И мне запомнилось так резко — будто вижу его в его демисезонном пальто и шарфе, как идет он, чуть согнувшись под тяжестью романа (хотя ходил он очень прямо), и входит в узенькую комнатенку коммунальной квартиры, где у входа стоит старый шкаф.

И я хотела бы сказать о женщине, которая тут жила. Я с ней встретилась в больнице. Василий Семенович познакомил нас. Он назвал ее Лёля.

А на другой день, показывая на то место, где она сидела, он жестами и словами пояснил, что роман у нее. А когда она пришла еще раз, Василий Семенович дал ей знать, что я тоже об этом знаю.

И все эти длинные годы, после катастрофы, роман сберегала она.

И я хочу сказать отчетливо и ясно о том, что сложилось из всех разговоров с ним. Что эту лежащую на шкафу рукопись он называл своим романом. Именно этот экземпляр. Что он сам запутывал следователей при обыске своими поездками в их машине за экземплярами. И что таким путем авторский экземпляр удалось ему спасти.

Так обстояло дело к сентябрю 1964 года — к концу его жизни. В самые последние дни Ольга Михайловна вызвала меня на улицу и сказала, что Василий Семенович хочет, чтобы я знала о судьбе романа. И передала последнюю его волю: чтобы роман хранился у старого его друга Вени, имеющего свой дом в одном из подмосковных городков. И Вячеслав Иванович Лобода забрал рукопись из первого хранилища — коммунальной квартиры.

Их роль в спасении романа огромна. Кроме них, никто из близких ничего не знал.


Были часы и даже дни, когда ему становилось чуть лучше, а потом все хуже, хуже и хуже.

Даже очки уже были тяжелы, появились от них кровавые следы на висках.
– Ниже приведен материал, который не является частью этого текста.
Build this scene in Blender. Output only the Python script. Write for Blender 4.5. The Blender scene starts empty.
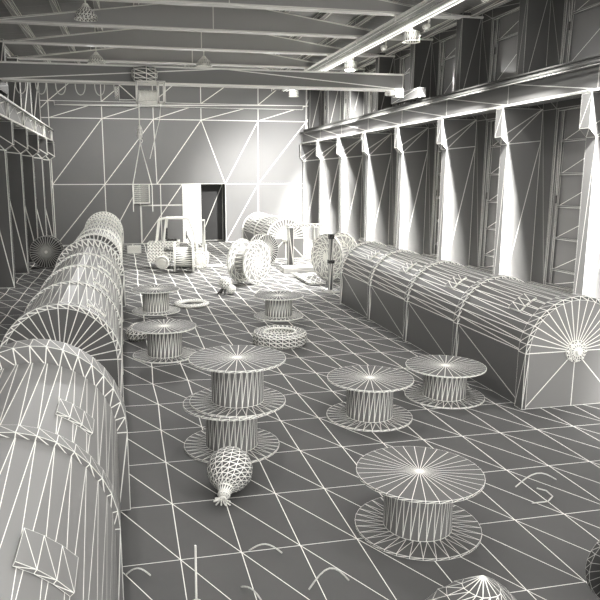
import bpy, math, random
from mathutils import Vector, Matrix
random.seed(7)
PI = math.pi
SC = bpy.context.scene
COL = SC.collection

# ------------------------------------------------------------------ camera
PITCH, YAW, ROLL, FPX, PPX = 0.18424, 0.21087, -0.00102, 665.34, 267.36
fw = Vector((math.sin(YAW)*math.cos(PITCH), math.cos(YAW)*math.cos(PITCH), -math.sin(PITCH)))
rt = Vector((math.cos(YAW), -math.sin(YAW), 0)); up = rt.cross(fw)
r2 = rt*math.cos(ROLL)+up*math.sin(ROLL); u2 = -rt*math.sin(ROLL)+up*math.cos(ROLL)
cd = bpy.data.cameras.new('camera'); cam = bpy.data.objects.new('camera', cd); COL.objects.link(cam)
cam.matrix_world = Matrix(((r2.x, u2.x, -fw.x, 0), (r2.y, u2.y, -fw.y, 0), (r2.z, u2.z, -fw.z, 4.0), (0, 0, 0, 1)))
cd.sensor_fit = 'HORIZONTAL'; cd.sensor_width = 36; cd.lens = FPX/600*36
cd.shift_x = (300-PPX)/600; cd.clip_start = 0.05; cd.clip_end = 300
SC.camera = cam

# ------------------------------------------------------------------ world, large lights, exposure
w = bpy.data.worlds.new('world'); SC.world = w; w.use_nodes = True
w.node_tree.nodes['Background'].inputs[0].default_value = (1, 0.99, 0.97, 1)
w.node_tree.nodes['Background'].inputs[1].default_value = 2.0
SC.view_settings.view_transform = 'Standard'; SC.view_settings.look = 'None'
SC.view_settings.gamma = 1; SC.view_settings.use_curve_mapping = False
SC.view_settings.exposure = 0.5
STRIP_W = 350.0      # long strip luminaire under the duct
STRIP_SPREAD = math.radians(80)
PEND_W = 400.0        # each fill bulb in the added near pendants
BACK_W = 620.0  # added bulbs hidden behind the crane bridge
CAN_W = 9000.0
SPOT_W = 24000.0       # each added floodlight raking the right-hand columns
STRIP_X, STRIP_Z = 9.6, 8.92

ld = bpy.data.lights.new('strip_light', 'AREA'); ld.shape = 'RECTANGLE'; ld.size = 0.3; ld.size_y = 31
ld.energy = STRIP_W; ld.spread = STRIP_SPREAD; ld.color = (1, 0.99, 0.965)
lo = bpy.data.objects.new('strip_light', ld); COL.objects.link(lo); lo.location = (STRIP_X, 24.3, STRIP_Z)
ADDED_FLOOD = [3.15+3.75*i for i in range(9)]
for i, y in enumerate(ADDED_FLOOD):
    sl = bpy.data.lights.new('added_flood_light', 'SPOT'); sl.energy = SPOT_W; sl.spot_size = math.radians(62); sl.spot_blend = 1.0
    sl.shadow_soft_size = .14; sl.color = (1, .99, .965)
    aim = (.10, .62, -1.0); sx = .45
    if i == 0: aim = (.06, .62, -1.0); sx = .5
    so = bpy.data.objects.new('added_flood_light', sl); COL.objects.link(so); so.location = (10.1, y, 8.85)
    so.rotation_euler = Vector(aim).to_track_quat('-Z', 'Y').to_euler(); so.scale = (sx, 1, 1)

# ------------------------------------------------------------------ materials: grey surface with pale mesh edges
def mat(name, base, wire=0.80, px=1.15, rough=0.55, spec=0.35, noise=0.0):
    base *= .69; wire = min(.92, wire*1.12)
    m = bpy.data.materials.new(name); m.use_nodes = True
    nt = m.node_tree; b = nt.nodes['Principled BSDF']
    b.inputs['Roughness'].default_value = rough
    b.inputs['Specular IOR Level'].default_value = spec
    wf = nt.nodes.new('ShaderNodeWireframe'); wf.use_pixel_size = True; wf.inputs[0].default_value = px
    mx = nt.nodes.new('ShaderNodeMix'); mx.data_type = 'RGBA'
    mx.inputs[6].default_value = (base, base*0.985, base*0.96, 1)
    mx.inputs[7].default_value = (wire, wire*0.99, wire*0.93, 1)
    nt.links.new(wf.outputs[0], mx.inputs[0]); nt.links.new(mx.outputs[2], b.inputs['Base Color'])
    if noise:
        tc = nt.nodes.new('ShaderNodeTexCoord'); nz = nt.nodes.new('ShaderNodeTexNoise')
        nz.inputs['Scale'].default_value = 0.9; nz.inputs['Detail'].default_value = 4
        cr = nt.nodes.new('ShaderNodeMix'); cr.data_type = 'RGBA'
        cr.inputs[6].default_value = (base*(1-noise),)*3+(1,); cr.inputs[7].default_value = (base*(1+noise), base*(1+noise)*.985, base*(1+noise)*.96, 1)
        nt.links.new(tc.outputs['Object'], nz.inputs['Vector']); nt.links.new(nz.outputs[0], cr.inputs[0])
        nt.links.new(cr.outputs[2], mx.inputs[6])
    return m
M = dict(
    floor=mat('painted_floor', .115, px=1.25, rough=.6, noise=.18),
    wall=mat('plaster_wall', .27, px=.85, noise=.06),
    rwall=mat('panel_wall', .13, .36, px=.7, spec=.1),
    pil=mat('concrete_column', .17, .5, px=.9),
    lpil=mat('concrete_column_left', .15, .8, px=1.0),
    glass=mat('dull_window_pane', .24, .7, px=.8, rough=.25, spec=.5),
    frame=mat('window_metal', .16, .5, px=.7),
    steel=mat('painted_steel', .17, .75, px=1.0, rough=.5),
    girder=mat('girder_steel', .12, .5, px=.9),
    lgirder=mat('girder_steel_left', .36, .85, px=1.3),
    beam=mat('roof_beam', .60, .85, px=1.0),
    deck=mat('roof_deck', .30, .4, px=.5),
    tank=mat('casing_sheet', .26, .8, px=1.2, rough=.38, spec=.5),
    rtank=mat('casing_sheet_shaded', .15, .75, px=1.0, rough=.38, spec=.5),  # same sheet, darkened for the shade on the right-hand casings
    spool=mat('spool_board', .16, .82, px=.95),
    pale=mat('pale_metal', .5, .85, px=.9),
    white=mat('white_panel', .85, .85, px=.8),
    dark=mat('dark_rubber', .03, .10, px=.4),
    mesh=mat('wire_dense', .14, .85, px=.95),
    strip=mat('cord', .35, .5, px=.8),
    void=mat('dark_opening', .05, .6, px=.8),
)
tb = bpy.data.materials.new('lamp_tube'); tb.use_nodes = True
tb.node_tree.nodes['Principled BSDF'].inputs['Base Color'].default_value = (.9, .9, .87, 1)
tb.node_tree.nodes['Principled BSDF'].inputs['Emission Color'].default_value = (1, .99, .95, 1)
tb.node_tree.nodes['Principled BSDF'].inputs['Emission Strength'].default_value = .8
M['tube'] = tb
M['drum'] = mat('spool_drum', .28, .85, px=.9)
M['bflange_lit'] = mat('beam_flange', .95, .85, px=.8)  # near white, stands in for bounce light on the flange undersides
M['dspool'] = mat('spool_board_dark', .07, .4, px=.8)
M['lface_shaded'] = mat('casing_end_sheet_shaded', .15, .75, px=1.0)  # left end plates coloured darker for the weaker light on them
M['bridge'] = mat('bridge_steel', .30, .8, px=1.0)
M['mesh2'] = mat('wire_dense_pale', .42, .88, px=.8)
M['railm'] = mat('rail_steel', .05, .10, px=.5, spec=.05)
M['purlin'] = mat('purlin_steel', .4, .8, px=.9)

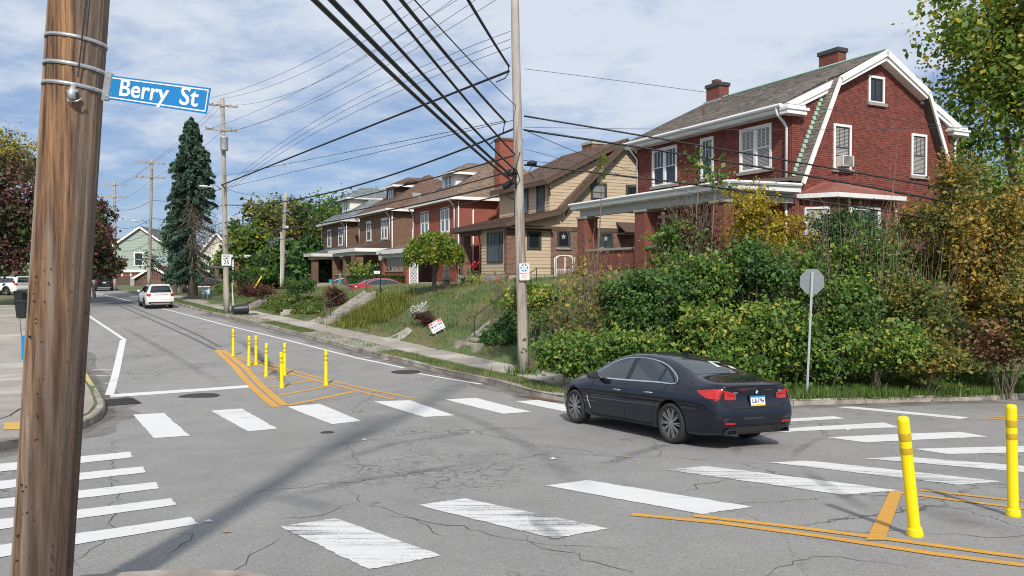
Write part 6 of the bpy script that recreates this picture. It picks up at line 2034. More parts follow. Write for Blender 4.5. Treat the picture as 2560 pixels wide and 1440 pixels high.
MB().tube([rel(on_near(224, -400, .03), NP)] + gw, .0038, 6).build('guy_wire', M_CABLE, NP)
cl_ = MB()
c0 = rel(on_near(184, 236, .02), NP)
cl_.tube([c0 + Vector((0, 0, .05)), c0 + Vector((0, -.02, .0)), c0 + Vector((0, -.015, -.03))], [.012, .022, .02], 10)
cl_.bar(c0 + Vector((-.03, -.01, .015)), c0 + Vector((.03, -.01, .015)), .02, .012)
cl_.tube([c0 + Vector((-.04, .01, -.02)), c0 + Vector((-.025, -.01, -.04)), c0 + Vector((.025, -.01, -.04)), c0 + Vector((.04, .01, -.02))], .005, 6)
cl_.build('guy_clamp', M_GALV, NP, True)
for k in range(110):                                                    # staples and nails left in the wood
    v_ = random.uniform(640, 1430)
    a_ = 198 + (105 - 198) * v_ / 1440
    u_ = a_ + random.choice((-1, 1, 1, -1, .7)) * random.uniform(25, 70)
    p_ = on_near(u_, v_)
    q_ = p_ + Vector(((p_.x - axis_near(p_.z).x) * .09, -.012, .002))
    MB().bar(rel(p_, NP), rel(q_, NP), .003, .003 if k % 2 else .008).build('staple', M_IRON, NP)
# the blue street name sign
SG = empty('street_sign', P(262, 225, 4.5), label='blue street name sign reading Berry St banded to the near pole', cat='sign')
c_tl, c_tr, c_br, c_bl = P(277, 187, 4.42), P(523, 222, 4.05), P(519, 283, 4.05), P(273, 250, 4.42)
sx = ((c_tr + c_br) / 2 - (c_tl + c_bl) / 2)
W_, H_ = sx.length, ((c_tl - c_bl).length + (c_tr - c_br).length) / 2
ex_ = sx.normalized(); ez_ = ((c_tl - c_bl) + (c_tr - c_br)).normalized(); ey_ = ez_.cross(ex_).normalized(); ez_ = ex_.cross(ey_).normalized()
Ms = Matrix((ex_, ez_, -ey_)).transposed().to_4x4()
Ms.translation = (c_tl + c_tr + c_br + c_bl) / 4 - SG.location
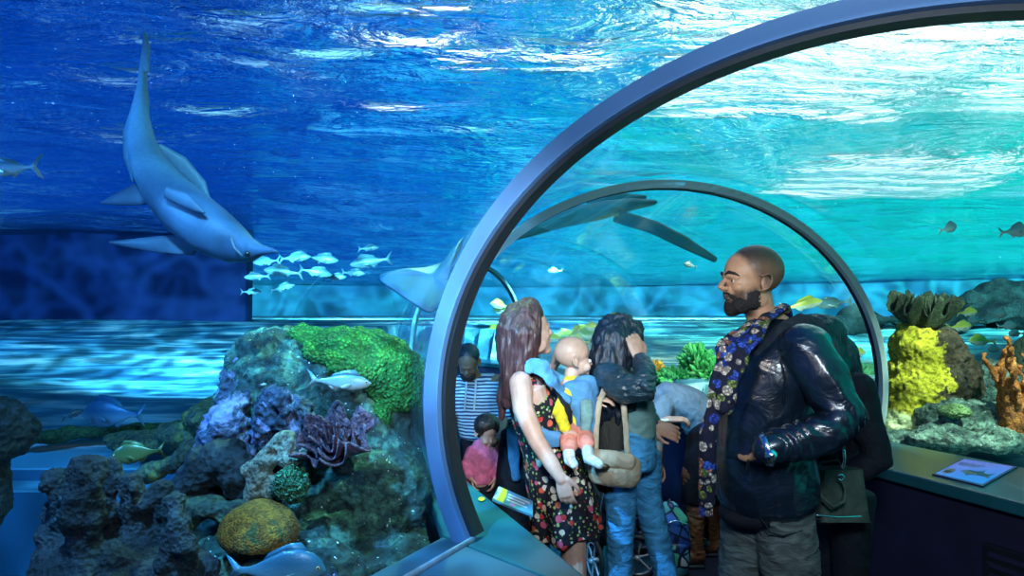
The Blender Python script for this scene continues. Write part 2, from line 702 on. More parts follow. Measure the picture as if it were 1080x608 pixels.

Но он снимать их не хотел, считал, что без очков он «не в форме». Когда я пришла один раз и в эту минуту он был без очков, то сейчас же потребовал их.

— Ко мне пришла гостья, — сказал Василий Семенович. — Я должен приодеться.

А накануне смерти сказал, протягивая руку:

— Очки!

А когда я переспросила (он теперь уже говорил не всегда внятно), сказал:

— Дайте мои очечки…

После его смерти меня спрашивали очень часто: неужели даже такой человек, как Гроссман, не понимал, чем болен, не понимал, что умирает.

И как было объяснить, не огрубляя его образ, что он все понимал, знал и называл своими словами.